Additionally, the agency believes that learning and transferring autonomy in various low-fidelity simulations can lead to a faster transfer of autonomy from simulation to reality – “perhaps even in the same day versus weeks or months with traditional approaches ».

Tests of stand-alone systems

Defense AI applications cover a range of systems from unmanned autonomous vehicles to intelligence, surveillance and reconnaissance sensor systems.

GlobalData estimates that the total artificial intelligence market will be worth $383.3 billion in 2030, implying a compound annual growth rate of 21% between 2022 and 2030.

DARPA’s effort to determine the appropriate simulation conditions for training autonomous systems for a specific purpose may open a new market venture in the field of machine learning.

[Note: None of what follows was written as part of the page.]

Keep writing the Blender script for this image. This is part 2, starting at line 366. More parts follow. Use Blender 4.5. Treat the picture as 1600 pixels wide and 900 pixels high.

DARPA’s autonomous system training program will include competitions at the end of phases 1 and 2, respectively, with the results of the first competition used to narrow the selection from six to three.

Phase 1 is 18 months and will develop sim-to-sim autonomy transfer techniques and new methods to automatically develop or improve low-fidelity models and simulations to be used for transfer.

Phase 2 is 18 months and will develop sim-to-real autonomy transfer techniques and new methods to automatically develop or improve low-fidelity models and simulations to be used for transfer. There will be two competitions within the program corresponding to the two phases of the program.